--- start of RAW DATA ---

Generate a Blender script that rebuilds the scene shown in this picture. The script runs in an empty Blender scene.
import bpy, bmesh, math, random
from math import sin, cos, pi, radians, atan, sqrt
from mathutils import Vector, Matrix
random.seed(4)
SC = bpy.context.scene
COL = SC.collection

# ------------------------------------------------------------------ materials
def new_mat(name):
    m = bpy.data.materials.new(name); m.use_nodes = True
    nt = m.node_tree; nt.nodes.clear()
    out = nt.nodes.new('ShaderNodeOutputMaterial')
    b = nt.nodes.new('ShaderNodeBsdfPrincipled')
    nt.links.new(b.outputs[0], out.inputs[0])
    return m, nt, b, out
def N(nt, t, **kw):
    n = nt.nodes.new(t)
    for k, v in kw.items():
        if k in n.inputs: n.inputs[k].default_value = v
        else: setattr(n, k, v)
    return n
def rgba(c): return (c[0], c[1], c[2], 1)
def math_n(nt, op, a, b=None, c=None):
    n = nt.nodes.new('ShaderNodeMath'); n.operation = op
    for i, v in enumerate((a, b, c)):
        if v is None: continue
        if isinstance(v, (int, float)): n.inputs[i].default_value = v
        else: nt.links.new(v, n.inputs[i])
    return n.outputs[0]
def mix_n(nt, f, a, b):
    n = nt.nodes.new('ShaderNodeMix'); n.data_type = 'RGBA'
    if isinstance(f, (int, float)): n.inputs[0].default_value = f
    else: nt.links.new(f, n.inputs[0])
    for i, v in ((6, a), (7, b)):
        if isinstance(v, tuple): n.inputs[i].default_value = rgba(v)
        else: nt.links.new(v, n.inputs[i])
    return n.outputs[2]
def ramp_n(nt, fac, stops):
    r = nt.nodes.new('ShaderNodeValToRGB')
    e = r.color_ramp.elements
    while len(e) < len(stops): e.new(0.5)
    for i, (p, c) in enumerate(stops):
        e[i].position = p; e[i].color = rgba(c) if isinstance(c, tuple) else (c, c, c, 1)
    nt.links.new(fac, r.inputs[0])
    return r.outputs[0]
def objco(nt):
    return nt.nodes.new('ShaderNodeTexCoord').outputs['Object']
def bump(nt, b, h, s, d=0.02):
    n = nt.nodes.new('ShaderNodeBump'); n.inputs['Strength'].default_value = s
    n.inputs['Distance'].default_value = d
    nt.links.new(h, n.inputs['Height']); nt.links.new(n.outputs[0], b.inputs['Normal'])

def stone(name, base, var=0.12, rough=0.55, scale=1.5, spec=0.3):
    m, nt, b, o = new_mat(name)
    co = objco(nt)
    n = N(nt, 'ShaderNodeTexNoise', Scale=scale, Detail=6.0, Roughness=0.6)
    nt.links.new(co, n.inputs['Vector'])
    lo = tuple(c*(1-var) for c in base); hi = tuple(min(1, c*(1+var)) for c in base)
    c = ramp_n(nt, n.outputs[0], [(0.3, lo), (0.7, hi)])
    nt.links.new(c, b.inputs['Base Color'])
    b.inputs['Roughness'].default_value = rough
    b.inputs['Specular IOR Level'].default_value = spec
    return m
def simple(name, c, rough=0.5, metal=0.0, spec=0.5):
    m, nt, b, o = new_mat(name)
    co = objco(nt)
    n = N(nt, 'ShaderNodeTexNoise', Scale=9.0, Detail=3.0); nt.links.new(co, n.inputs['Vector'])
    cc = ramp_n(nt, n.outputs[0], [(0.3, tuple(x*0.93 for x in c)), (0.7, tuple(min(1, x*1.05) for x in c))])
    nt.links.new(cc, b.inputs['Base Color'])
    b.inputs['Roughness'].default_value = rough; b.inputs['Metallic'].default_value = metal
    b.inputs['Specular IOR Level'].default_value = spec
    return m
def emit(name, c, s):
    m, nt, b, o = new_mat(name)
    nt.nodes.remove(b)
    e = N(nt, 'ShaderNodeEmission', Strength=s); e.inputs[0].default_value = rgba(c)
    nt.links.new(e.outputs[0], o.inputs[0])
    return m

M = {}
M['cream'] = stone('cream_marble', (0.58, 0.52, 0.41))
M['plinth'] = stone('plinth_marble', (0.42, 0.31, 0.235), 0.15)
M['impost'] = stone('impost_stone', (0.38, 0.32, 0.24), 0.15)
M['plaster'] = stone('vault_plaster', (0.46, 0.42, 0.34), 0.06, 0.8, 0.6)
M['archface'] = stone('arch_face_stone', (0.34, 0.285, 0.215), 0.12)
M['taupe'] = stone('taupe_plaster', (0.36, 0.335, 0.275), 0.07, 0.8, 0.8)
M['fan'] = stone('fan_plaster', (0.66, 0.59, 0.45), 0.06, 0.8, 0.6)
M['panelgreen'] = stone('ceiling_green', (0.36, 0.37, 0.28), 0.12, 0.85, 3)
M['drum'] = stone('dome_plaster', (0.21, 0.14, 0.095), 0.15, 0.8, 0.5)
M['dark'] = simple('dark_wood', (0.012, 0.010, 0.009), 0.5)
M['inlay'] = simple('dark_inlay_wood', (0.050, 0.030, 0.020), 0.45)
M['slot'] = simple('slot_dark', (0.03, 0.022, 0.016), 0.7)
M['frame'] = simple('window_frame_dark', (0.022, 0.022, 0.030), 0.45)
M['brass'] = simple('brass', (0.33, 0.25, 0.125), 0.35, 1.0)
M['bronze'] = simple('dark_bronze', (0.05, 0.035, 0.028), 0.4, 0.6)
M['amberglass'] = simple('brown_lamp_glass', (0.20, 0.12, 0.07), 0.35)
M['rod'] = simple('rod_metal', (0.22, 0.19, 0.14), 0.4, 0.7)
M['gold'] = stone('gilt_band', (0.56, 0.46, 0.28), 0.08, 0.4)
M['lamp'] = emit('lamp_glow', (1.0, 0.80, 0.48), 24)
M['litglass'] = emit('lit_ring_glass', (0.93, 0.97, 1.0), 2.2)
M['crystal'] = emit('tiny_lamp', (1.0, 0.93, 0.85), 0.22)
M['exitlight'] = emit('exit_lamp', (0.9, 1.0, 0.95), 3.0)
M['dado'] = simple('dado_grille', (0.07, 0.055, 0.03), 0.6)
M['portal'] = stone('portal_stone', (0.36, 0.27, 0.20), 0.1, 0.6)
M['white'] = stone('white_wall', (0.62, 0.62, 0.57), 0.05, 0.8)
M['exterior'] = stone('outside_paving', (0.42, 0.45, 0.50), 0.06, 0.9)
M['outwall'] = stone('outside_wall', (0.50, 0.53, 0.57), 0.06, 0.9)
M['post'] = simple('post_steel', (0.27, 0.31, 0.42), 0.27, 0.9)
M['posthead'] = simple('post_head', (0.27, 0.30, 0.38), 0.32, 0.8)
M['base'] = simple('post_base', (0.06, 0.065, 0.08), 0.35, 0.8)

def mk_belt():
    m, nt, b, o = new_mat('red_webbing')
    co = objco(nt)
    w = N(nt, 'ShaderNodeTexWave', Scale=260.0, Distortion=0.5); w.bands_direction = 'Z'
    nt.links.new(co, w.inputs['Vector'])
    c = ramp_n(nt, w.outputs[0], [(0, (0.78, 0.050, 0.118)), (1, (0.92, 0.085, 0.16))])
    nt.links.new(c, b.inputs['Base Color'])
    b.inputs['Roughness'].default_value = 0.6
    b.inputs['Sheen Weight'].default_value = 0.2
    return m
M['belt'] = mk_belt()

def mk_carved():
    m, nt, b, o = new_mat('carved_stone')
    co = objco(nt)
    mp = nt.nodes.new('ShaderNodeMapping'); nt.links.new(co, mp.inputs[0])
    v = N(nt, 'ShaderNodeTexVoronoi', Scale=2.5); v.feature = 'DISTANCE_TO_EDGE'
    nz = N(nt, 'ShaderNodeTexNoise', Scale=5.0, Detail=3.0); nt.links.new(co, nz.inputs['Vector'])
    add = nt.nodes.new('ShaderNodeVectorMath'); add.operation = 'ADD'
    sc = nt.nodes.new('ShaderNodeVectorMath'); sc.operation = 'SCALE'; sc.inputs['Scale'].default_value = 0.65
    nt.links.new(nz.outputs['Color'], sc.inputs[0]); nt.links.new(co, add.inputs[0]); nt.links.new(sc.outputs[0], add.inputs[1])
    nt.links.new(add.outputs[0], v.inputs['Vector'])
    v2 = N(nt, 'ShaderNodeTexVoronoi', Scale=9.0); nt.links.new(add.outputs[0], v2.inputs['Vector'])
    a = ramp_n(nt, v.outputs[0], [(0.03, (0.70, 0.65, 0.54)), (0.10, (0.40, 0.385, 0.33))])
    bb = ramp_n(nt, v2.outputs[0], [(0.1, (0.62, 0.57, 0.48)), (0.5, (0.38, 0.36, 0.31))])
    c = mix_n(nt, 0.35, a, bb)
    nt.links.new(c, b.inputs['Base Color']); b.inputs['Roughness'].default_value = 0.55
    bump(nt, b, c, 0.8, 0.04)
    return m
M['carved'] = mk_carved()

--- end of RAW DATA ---

* [PROBLEM DESCRIPTION]: Word for word, quote the lines of the material from the first line through the line with "COL = SC.collection", both ends included.

* [RESPONSE BELOW]:
Generate a Blender script that rebuilds the scene shown in this picture. The script runs in an empty Blender scene.
import bpy, bmesh, math, random
from math import sin, cos, pi, radians, atan, sqrt
from mathutils import Vector, Matrix
random.seed(4)
SC = bpy.context.scene
COL = SC.collection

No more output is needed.